Building a Network¶
To go through the quickstart interactively, just fire up Python and we will make everything in the interpreter:
$ python
Python 2.5.2 (r252:60911, Sep 17 2008, 11:21:23)
[GCC 4.0.1 (Apple Inc. build 5465)] on darwin
Type "help", "copyright", "credits" or "license" for more information.
>>>
In PyBrain, networks are composed of Modules which are connected with Connections. You can think of a network as a directed acyclic graph, where the nodes are Modules and the edges are Connections. This makes PyBrain very flexible but it is also not necessary in all cases.
The buildNetwork Shortcut¶
Thus, there is a simple way to create networks, which is the buildNetwork shortcut:
>>> from pybrain.tools.shortcuts import buildNetwork
>>> net = buildNetwork(2, 3, 1)
This call returns a network that has two inputs, three hidden and a single output neuron. In PyBrain, these layers are Module objects and they are already connected with FullConnection objects.
Activating a Network¶
The net is already initialized with random values - we can already calculate its output:
>>> net.activate([2, 1])
array([-0.98646726])
For this we use the .activate() method, which expects a list, tuple or an array as input.
Examining the structure¶
How can we examine the structure of our network somewhat closer?
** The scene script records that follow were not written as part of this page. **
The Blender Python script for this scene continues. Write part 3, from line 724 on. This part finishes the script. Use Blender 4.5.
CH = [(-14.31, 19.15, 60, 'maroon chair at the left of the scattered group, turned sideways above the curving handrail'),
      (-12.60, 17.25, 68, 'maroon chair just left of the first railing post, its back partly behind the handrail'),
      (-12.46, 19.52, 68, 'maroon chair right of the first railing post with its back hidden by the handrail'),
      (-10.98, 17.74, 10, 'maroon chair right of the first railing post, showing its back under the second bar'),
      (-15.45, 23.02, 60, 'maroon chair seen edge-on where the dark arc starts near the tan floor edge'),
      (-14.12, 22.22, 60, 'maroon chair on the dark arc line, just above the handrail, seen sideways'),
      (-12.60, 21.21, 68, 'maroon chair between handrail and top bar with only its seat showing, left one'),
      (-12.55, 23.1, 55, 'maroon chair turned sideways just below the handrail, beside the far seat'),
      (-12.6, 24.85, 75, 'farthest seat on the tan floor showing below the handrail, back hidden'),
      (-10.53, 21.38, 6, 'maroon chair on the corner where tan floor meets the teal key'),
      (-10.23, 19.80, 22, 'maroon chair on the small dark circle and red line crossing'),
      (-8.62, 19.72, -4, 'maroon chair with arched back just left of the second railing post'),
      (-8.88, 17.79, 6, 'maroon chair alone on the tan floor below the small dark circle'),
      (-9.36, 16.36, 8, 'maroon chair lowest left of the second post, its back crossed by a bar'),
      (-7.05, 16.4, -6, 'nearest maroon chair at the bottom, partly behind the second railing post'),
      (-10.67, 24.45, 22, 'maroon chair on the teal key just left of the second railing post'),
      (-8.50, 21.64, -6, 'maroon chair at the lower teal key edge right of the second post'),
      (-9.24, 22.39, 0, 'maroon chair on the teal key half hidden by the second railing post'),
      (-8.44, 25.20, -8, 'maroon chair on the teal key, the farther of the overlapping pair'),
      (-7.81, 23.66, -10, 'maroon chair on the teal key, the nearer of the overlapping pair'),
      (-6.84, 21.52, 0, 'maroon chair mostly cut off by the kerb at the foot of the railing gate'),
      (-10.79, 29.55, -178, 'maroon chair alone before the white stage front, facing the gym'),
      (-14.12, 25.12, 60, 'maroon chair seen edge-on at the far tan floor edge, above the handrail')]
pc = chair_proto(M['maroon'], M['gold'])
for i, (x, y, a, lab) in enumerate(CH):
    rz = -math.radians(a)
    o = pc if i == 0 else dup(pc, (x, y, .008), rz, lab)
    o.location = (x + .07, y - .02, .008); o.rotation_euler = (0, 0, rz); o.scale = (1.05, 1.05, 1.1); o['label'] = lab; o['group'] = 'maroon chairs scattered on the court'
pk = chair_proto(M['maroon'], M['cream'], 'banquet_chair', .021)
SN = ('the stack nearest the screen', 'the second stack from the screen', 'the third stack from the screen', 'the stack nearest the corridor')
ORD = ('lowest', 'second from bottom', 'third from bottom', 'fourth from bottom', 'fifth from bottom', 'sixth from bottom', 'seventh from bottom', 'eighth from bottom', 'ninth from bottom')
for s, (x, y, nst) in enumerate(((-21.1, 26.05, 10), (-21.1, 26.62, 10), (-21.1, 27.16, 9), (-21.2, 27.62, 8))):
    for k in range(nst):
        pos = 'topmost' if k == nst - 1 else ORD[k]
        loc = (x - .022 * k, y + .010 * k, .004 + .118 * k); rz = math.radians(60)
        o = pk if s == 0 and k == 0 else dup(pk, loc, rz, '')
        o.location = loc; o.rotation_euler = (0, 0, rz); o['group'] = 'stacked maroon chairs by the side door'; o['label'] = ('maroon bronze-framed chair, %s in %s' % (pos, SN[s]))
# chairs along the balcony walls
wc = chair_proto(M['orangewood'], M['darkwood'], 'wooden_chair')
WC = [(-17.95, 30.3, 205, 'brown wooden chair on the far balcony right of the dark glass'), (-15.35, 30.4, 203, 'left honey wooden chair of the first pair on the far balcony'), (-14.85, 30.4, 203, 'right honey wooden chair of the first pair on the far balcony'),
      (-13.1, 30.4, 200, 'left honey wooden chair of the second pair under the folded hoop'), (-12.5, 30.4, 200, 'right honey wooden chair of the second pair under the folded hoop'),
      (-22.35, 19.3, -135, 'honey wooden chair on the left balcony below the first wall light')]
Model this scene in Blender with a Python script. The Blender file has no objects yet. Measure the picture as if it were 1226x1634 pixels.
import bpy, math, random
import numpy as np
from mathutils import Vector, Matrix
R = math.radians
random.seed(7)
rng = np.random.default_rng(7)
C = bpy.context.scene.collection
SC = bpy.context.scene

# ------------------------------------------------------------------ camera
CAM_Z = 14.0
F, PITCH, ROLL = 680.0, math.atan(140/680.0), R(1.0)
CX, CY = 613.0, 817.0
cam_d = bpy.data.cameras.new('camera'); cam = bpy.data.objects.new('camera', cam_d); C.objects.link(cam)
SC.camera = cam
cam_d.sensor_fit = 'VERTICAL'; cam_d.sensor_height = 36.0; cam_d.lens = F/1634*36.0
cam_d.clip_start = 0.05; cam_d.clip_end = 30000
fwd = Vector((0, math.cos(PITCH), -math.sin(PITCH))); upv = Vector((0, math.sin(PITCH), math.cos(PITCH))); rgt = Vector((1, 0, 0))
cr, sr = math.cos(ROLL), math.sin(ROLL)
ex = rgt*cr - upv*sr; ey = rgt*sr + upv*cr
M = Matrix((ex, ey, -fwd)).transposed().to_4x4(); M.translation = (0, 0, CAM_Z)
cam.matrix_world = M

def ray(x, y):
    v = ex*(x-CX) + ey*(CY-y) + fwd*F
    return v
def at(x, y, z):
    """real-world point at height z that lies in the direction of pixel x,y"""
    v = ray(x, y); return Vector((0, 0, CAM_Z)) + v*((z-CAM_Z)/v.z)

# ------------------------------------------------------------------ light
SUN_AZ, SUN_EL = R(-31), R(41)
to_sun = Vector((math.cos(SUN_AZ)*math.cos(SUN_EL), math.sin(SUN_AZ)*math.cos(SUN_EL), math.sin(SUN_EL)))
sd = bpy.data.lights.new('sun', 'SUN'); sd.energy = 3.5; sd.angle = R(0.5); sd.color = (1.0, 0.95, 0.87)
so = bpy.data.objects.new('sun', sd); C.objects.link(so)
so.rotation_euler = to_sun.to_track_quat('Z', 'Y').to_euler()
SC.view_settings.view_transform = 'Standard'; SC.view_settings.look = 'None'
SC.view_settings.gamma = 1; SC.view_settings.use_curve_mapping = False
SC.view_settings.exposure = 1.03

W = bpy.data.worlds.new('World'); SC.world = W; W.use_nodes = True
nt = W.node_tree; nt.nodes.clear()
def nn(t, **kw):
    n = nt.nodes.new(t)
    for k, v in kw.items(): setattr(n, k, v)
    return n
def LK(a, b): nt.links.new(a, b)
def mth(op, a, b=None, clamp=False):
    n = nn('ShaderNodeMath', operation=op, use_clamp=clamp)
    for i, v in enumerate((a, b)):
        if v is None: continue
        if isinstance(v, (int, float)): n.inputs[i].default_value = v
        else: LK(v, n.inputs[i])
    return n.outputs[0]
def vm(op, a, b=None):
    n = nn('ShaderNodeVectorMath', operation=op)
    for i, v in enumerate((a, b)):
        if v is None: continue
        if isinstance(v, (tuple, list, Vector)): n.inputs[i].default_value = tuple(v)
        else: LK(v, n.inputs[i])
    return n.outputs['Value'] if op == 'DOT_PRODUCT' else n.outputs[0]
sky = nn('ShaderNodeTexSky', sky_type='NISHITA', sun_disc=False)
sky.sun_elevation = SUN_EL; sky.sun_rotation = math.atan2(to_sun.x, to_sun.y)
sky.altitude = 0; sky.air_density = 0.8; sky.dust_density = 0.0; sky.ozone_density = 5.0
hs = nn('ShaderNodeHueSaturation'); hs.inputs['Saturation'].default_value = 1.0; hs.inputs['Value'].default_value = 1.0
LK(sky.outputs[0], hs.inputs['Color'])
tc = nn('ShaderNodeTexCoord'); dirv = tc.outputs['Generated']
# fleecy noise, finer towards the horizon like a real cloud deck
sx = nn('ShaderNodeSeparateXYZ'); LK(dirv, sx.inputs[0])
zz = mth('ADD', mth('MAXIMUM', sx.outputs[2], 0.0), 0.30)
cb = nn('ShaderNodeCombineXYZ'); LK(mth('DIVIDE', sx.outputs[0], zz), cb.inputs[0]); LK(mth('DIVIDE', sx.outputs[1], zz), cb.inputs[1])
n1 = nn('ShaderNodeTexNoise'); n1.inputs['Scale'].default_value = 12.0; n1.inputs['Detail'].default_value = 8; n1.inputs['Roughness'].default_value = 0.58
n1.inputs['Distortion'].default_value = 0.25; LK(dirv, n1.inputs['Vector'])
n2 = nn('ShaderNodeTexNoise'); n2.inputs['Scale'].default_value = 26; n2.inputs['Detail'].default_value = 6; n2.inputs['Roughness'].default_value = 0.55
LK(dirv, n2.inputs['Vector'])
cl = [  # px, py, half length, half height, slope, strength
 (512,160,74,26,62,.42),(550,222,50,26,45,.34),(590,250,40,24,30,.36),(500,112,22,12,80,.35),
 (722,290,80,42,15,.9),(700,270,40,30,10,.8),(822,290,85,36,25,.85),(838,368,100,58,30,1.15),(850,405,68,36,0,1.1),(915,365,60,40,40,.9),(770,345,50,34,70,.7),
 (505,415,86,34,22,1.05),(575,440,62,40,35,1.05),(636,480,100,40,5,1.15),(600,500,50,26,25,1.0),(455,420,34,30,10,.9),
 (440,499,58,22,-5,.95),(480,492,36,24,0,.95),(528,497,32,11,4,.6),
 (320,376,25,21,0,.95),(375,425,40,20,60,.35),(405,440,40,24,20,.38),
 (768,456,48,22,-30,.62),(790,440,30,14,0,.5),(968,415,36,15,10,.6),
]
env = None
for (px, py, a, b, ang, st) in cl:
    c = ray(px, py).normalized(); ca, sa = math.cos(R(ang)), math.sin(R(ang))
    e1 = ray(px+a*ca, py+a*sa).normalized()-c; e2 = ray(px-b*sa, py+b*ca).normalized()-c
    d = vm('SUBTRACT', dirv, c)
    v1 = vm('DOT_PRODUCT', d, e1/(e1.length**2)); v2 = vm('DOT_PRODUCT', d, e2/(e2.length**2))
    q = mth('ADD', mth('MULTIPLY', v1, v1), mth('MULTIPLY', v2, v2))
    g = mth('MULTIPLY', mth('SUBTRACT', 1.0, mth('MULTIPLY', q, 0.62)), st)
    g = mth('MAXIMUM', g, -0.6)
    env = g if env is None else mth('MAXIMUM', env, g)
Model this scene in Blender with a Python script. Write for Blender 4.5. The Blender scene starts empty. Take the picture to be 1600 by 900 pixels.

In PyBrain, every part of a network has a name by which you can access it. When building networks with the buildNetwork shortcut, the parts are named automatically:
>>> net['in']
<LinearLayer 'in'>
>>> net['hidden0']
<SigmoidLayer 'hidden0'>
>>> net['out']
<LinearLayer 'out'>
The hidden layers have numbers at the end in order to distinguish between those.
More sophisticated Networks¶
Of course, we want more flexibility when building up networks. For instance, the hidden layer is constructed with the sigmoid squashing function per default: but in a lot of cases, this is not what we want. We can also supply different types of layers:
>>> from pybrain.structure import TanhLayer
>>> net = buildNetwork(2, 3, 1, hiddenclass=TanhLayer)
>>> net['hidden0']
<TanhLayer 'hidden0'>
There is more we can do. For example, we can also set a different class for the output layer:
>>> from pybrain.structure import SoftmaxLayer
>>> net = buildNetwork(2, 3, 2, hiddenclass=TanhLayer, outclass=SoftmaxLayer)
>>> net.activate((2, 3))
array([ 0.6656323, 0.3343677])
We can also tell the network to use a bias:
>>> net = buildNetwork(2, 3, 1, bias=True)
>>> net['bias']
<BiasUnit 'bias'>
This approach has of course some restrictions: for example, we can only construct a feedforward topology. But it is possible to create very sophisticated architectures with PyBrain, and it is also one of the library’s strength to do so.